→ **Collected material**
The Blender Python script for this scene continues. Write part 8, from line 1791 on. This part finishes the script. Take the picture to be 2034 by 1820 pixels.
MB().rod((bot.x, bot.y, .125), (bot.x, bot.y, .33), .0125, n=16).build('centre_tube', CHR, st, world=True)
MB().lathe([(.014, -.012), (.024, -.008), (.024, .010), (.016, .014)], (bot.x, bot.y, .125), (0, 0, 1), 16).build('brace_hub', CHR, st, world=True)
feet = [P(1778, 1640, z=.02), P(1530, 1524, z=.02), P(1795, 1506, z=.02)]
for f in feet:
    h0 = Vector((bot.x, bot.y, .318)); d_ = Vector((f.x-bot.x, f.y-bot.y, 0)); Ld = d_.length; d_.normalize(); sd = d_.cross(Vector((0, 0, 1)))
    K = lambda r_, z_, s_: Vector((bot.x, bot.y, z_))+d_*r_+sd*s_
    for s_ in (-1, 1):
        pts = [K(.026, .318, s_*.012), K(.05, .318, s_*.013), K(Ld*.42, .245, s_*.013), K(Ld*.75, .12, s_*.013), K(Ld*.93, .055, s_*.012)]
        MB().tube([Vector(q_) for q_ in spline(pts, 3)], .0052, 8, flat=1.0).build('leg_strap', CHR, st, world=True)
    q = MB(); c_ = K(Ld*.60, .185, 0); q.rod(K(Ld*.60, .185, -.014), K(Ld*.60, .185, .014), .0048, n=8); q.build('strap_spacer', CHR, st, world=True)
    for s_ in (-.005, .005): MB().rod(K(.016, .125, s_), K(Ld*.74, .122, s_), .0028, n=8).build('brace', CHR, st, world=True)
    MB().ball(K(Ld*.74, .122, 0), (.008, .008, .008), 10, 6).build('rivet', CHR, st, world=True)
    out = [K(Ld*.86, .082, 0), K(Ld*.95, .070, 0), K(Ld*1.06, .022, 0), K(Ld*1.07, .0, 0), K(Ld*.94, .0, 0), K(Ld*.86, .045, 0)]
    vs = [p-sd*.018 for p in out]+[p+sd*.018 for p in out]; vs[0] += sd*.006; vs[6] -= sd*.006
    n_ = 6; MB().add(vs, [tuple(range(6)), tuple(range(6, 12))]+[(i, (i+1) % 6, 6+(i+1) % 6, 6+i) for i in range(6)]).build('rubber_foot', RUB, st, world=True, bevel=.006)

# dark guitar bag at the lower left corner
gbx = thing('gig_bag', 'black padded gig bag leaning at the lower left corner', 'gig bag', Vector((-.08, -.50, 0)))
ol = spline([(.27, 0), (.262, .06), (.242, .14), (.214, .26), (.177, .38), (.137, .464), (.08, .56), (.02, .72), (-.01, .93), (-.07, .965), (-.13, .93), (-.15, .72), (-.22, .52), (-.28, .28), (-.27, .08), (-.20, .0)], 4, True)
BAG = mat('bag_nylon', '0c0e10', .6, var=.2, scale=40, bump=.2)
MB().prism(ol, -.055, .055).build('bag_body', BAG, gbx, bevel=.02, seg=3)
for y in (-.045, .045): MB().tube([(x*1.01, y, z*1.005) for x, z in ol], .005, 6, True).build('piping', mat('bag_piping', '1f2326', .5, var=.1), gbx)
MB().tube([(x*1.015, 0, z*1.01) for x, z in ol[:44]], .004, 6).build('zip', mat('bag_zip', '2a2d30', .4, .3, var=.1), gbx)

→ **Exercise instructions**
From the listing above, extract every line exactly as it stands.

→ **Answer**
The Blender Python script for this scene continues. Write part 8, from line 1791 on. This part finishes the script. Take the picture to be 2034 by 1820 pixels.
MB().rod((bot.x, bot.y, .125), (bot.x, bot.y, .33), .0125, n=16).build('centre_tube', CHR, st, world=True)
MB().lathe([(.014, -.012), (.024, -.008), (.024, .010), (.016, .014)], (bot.x, bot.y, .125), (0, 0, 1), 16).build('brace_hub', CHR, st, world=True)
feet = [P(1778, 1640, z=.02), P(1530, 1524, z=.02), P(1795, 1506, z=.02)]
for f in feet:
    h0 = Vector((bot.x, bot.y, .318)); d_ = Vector((f.x-bot.x, f.y-bot.y, 0)); Ld = d_.length; d_.normalize(); sd = d_.cross(Vector((0, 0, 1)))
    K = lambda r_, z_, s_: Vector((bot.x, bot.y, z_))+d_*r_+sd*s_
    for s_ in (-1, 1):
        pts = [K(.026, .318, s_*.012), K(.05, .318, s_*.013), K(Ld*.42, .245, s_*.013), K(Ld*.75, .12, s_*.013), K(Ld*.93, .055, s_*.012)]
        MB().tube([Vector(q_) for q_ in spline(pts, 3)], .0052, 8, flat=1.0).build('leg_strap', CHR, st, world=True)
    q = MB(); c_ = K(Ld*.60, .185, 0); q.rod(K(Ld*.60, .185, -.014), K(Ld*.60, .185, .014), .0048, n=8); q.build('strap_spacer', CHR, st, world=True)
    for s_ in (-.005, .005): MB().rod(K(.016, .125, s_), K(Ld*.74, .122, s_), .0028, n=8).build('brace', CHR, st, world=True)
    MB().ball(K(Ld*.74, .122, 0), (.008, .008, .008), 10, 6).build('rivet', CHR, st, world=True)
    out = [K(Ld*.86, .082, 0), K(Ld*.95, .070, 0), K(Ld*1.06, .022, 0), K(Ld*1.07, .0, 0), K(Ld*.94, .0, 0), K(Ld*.86, .045, 0)]
    vs = [p-sd*.018 for p in out]+[p+sd*.018 for p in out]; vs[0] += sd*.006; vs[6] -= sd*.006
    n_ = 6; MB().add(vs, [tuple(range(6)), tuple(range(6, 12))]+[(i, (i+1) % 6, 6+(i+1) % 6, 6+i) for i in range(6)]).build('rubber_foot', RUB, st, world=True, bevel=.006)

# dark guitar bag at the lower left corner
gbx = thing('gig_bag', 'black padded gig bag leaning at the lower left corner', 'gig bag', Vector((-.08, -.50, 0)))
ol = spline([(.27, 0), (.262, .06), (.242, .14), (.214, .26), (.177, .38), (.137, .464), (.08, .56), (.02, .72), (-.01, .93), (-.07, .965), (-.13, .93), (-.15, .72), (-.22, .52), (-.28, .28), (-.27, .08), (-.20, .0)], 4, True)
BAG = mat('bag_nylon', '0c0e10', .6, var=.2, scale=40, bump=.2)
MB().prism(ol, -.055, .055).build('bag_body', BAG, gbx, bevel=.02, seg=3)
for y in (-.045, .045): MB().tube([(x*1.01, y, z*1.005) for x, z in ol], .005, 6, True).build('piping', mat('bag_piping', '1f2326', .5, var=.1), gbx)
MB().tube([(x*1.015, 0, z*1.01) for x, z in ol[:44]], .004, 6).build('zip', mat('bag_zip', '2a2d30', .4, .3, var=.1), gbx)